Si seulement les adversaires avaient tenté de se comprendre avant de chercher à s’anéantir, ils auraient déduit que tout ce conflit n’avait aucun sens. En effet, les objectifs des deux parties n’étaient en rien inconciliables…

Trop aveuglés par un positionnalisme exacerbé, Américains et Vietnamiens n’ont plus su s’observer avec les yeux de l’objectivité, ne cherchant à combler la méconnaissance béante de l’Autre seulement une fois venu le temps des regrets… Robert McNamara, le secrétaire de la Défense sous la présidence de John Kennedy et de Lyndon Jonhson, considéré comme l’« un des principaux artisans de l’agression militaire des Etats-Unis au Vietnam[3] », confesse à ce titre : «  Je n’avais jamais visité l’Indochine et je ne comprenais rien à son histoire, à sa langue, à sa culture, à ses valeurs.
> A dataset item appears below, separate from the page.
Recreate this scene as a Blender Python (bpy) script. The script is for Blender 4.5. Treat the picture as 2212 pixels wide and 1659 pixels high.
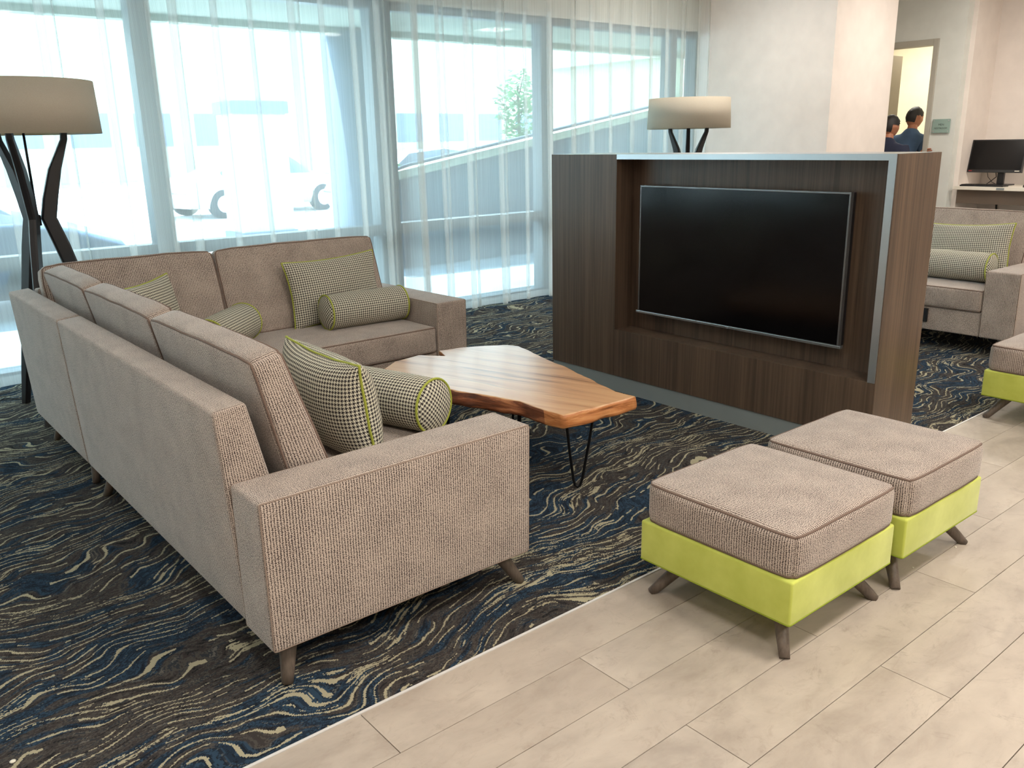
import bpy, bmesh, math, random
from mathutils import Vector, Matrix, noise
random.seed(7)
SC = bpy.context.scene
COL = SC.collection
for o in list(bpy.data.objects): bpy.data.objects.remove(o)

# ------------------------------------------------------------------ camera
F_PX, YAW, PITCH, ROLL, CAM_H = 1842.07, math.radians(50.661), math.radians(15.857), math.radians(1.12), 1.5
cam = bpy.data.cameras.new('camera'); cam_o = bpy.data.objects.new('camera', cam); COL.objects.link(cam_o)
cam.sensor_fit = 'HORIZONTAL'; cam.sensor_width = 36.0; cam.lens = F_PX / 2212 * 36.0
cam.clip_start = 0.05; cam.clip_end = 500
fw = Vector((math.cos(YAW)*math.cos(PITCH), math.sin(YAW)*math.cos(PITCH), -math.sin(PITCH)))
rt = Vector((math.sin(YAW), -math.cos(YAW), 0)); dn = fw.cross(rt)
c_, s_ = math.cos(ROLL), math.sin(ROLL)
rt, dn = c_*rt + s_*dn, -s_*rt + c_*dn
cam_o.matrix_world = Matrix(((rt.x, -dn.x, -fw.x, 0), (rt.y, -dn.y, -fw.y, 0), (rt.z, -dn.z, -fw.z, CAM_H), (0, 0, 0, 1)))
SC.camera = cam_o

# ------------------------------------------------------------------ world, sun, room lights, exposure
W = bpy.data.worlds.new('world'); SC.world = W; W.use_nodes = True
wn = W.node_tree.nodes; wl = W.node_tree.links
bg = wn['Background']; bg.inputs['Strength'].default_value = 9.5
tcw = wn.new('ShaderNodeTexCoord'); sepw = wn.new('ShaderNodeSeparateXYZ'); rw = wn.new('ShaderNodeValToRGB')
wl.new(tcw.outputs['Generated'], sepw.inputs[0]); wl.new(sepw.outputs['Z'], rw.inputs[0]); wl.new(rw.outputs[0], bg.inputs['Color'])
rw.color_ramp.elements[0].position = 0.0; rw.color_ramp.elements[0].color = (0.93, 0.98, 1.0, 1)
rw.color_ramp.elements[1].position = 0.8; rw.color_ramp.elements[1].color = (0.62, 0.82, 1.0, 1)
sun = bpy.data.lights.new('sun', 'SUN'); sun.energy = 20.0; sun.angle = math.radians(0.6); sun.color = (1.0, 0.96, 0.88)
sun_o = bpy.data.objects.new('sun', sun); COL.objects.link(sun_o)
sun_o.rotation_euler = Vector((0.25, 1.0, 1.85)).to_track_quat('Z', 'Y').to_euler()
def area(name, loc, sx, sy, power, color, rot=(0, 0, 0)):
    l = bpy.data.lights.new(name, 'AREA'); l.shape = 'RECTANGLE'; l.size = sx; l.size_y = sy; l.energy = power; l.color = color
    o = bpy.data.objects.new(name, l); COL.objects.link(o); o.location = loc; o.rotation_euler = rot; return o
WARM = (1.0, 0.915, 0.82)
for i, (x, y, p) in enumerate([(0.6, -1.6, 42), (3.0, -1.6, 42), (5.4, -1.6, 42), (0.2, 0.5, 38), (2.3, 0.2, 42), (4.6, 0.2, 40), (6.9, 0.2, 38),
                               (2.0, 3.3, 8), (5.4, 3.3, 12), (8.8, 2.0, 34), (8.6, 3.6, 30), (6.6, 5.0, 26), (-1.2, 2.6, 18)]):
    area('ceiling_light', (x, y, 3.16), 0.45, 0.45, p, WARM)
area('restroom_light', (11.2, 5.6, 2.9), 0.8, 0.8, 55, (1.0, 0.95, 0.84))
SC.view_settings.view_transform = 'Standard'; SC.view_settings.look = 'None'
SC.view_settings.gamma = 1.0; SC.view_settings.use_curve_mapping = False
SC.view_settings.exposure = 0.12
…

Je n’y étais en rien sensible. […] Quand il s’agissait du Vietnam, nous nous trouvions en position de décider d’une politique pour une terra incognita[4]».

Eblouis par la hantise d’une menace communiste sur le continent asiatique (la fameuse « théorie des dominos » du président Eisenhower), les Américains se mirent à redouter un rapprochement entre la Chine et le Vietnam. Mais c’était sans chercher à comprendre toute l’ampleur de l’inimitié historique qui caractérisait alors Pékin et Hanoï… En 1995, Robert McNamara s’est rendu au Vietnam pour rencontrer l’ancien ministre des Affaires Etrangères vietnamien. Celui-ci lui confia lors de leur entrevue : « Vous auriez pu tout avoir, l’indépendance, l’unification. Monsieur McNamara, vous n’avez jamais ouvert un livre d’histoire, sinon vous sauriez que nous n’étions pas les pions des Chinois ou des Russes. Vous ne saviez pas ça ? Vous n’avez pas compris que nous combattons les Chinois depuis 1000 ans ?[5] ».

Avec un petit effort, les Américains auraient ainsi pu considérer cette insurrection pour ce qu’elle représentait aux yeux des vietnamiens : une guerre civile et une lutte anticoloniale. Se faisant, ils auraient alors pu se saisir de ces valeurs indépendantistes pour forger une alliance avec les vietnamiens au nom de leur sacro-sainte liberté, et ainsi répondre à leur objectif d’influence dans la région sud-est asiatique.

De leur côté, si les Vietnamiens avaient essayé de comprendre les Américains, ils auraient intégré que ces derniers n’avaient aucune velléité colonisatrice. S’ils étaient effectivement déterminés à soumettre le Sud et le Nord Vietnam à ses propres intérêts, les Américains ne se voulaient pas le relai du pouvoir colonial Français, ce que les Vietnamiens ont immédiatement déduit à l’arrivée des troupes américaines.

Si seulement les ennemis s’étaient compris … nous n’aurions probablement jamais connu le mouvement de contre-culture hippie !

Valentine Poisson


[1] Déclaration des autorités vietnamiennes le 3 avril 1995.

[2] 7,08 millions de tonnes de bombes. Source : Encyclopédie de la Seconde Guerre mondiale, 2015.

[3] Eric Toussaint & Damien Millet, « Robert McNamara, artisan de la mise au pas des peuples », CADTM, 2009

[4] Robert McNamara, « In Retrospect, the tragedy and lessons of Vietnam », Seuil, 1996.

[5] Documentaire The Fog of War, Onze leçons de la vie de Robert S. McNamara. Errol Morris, 2004.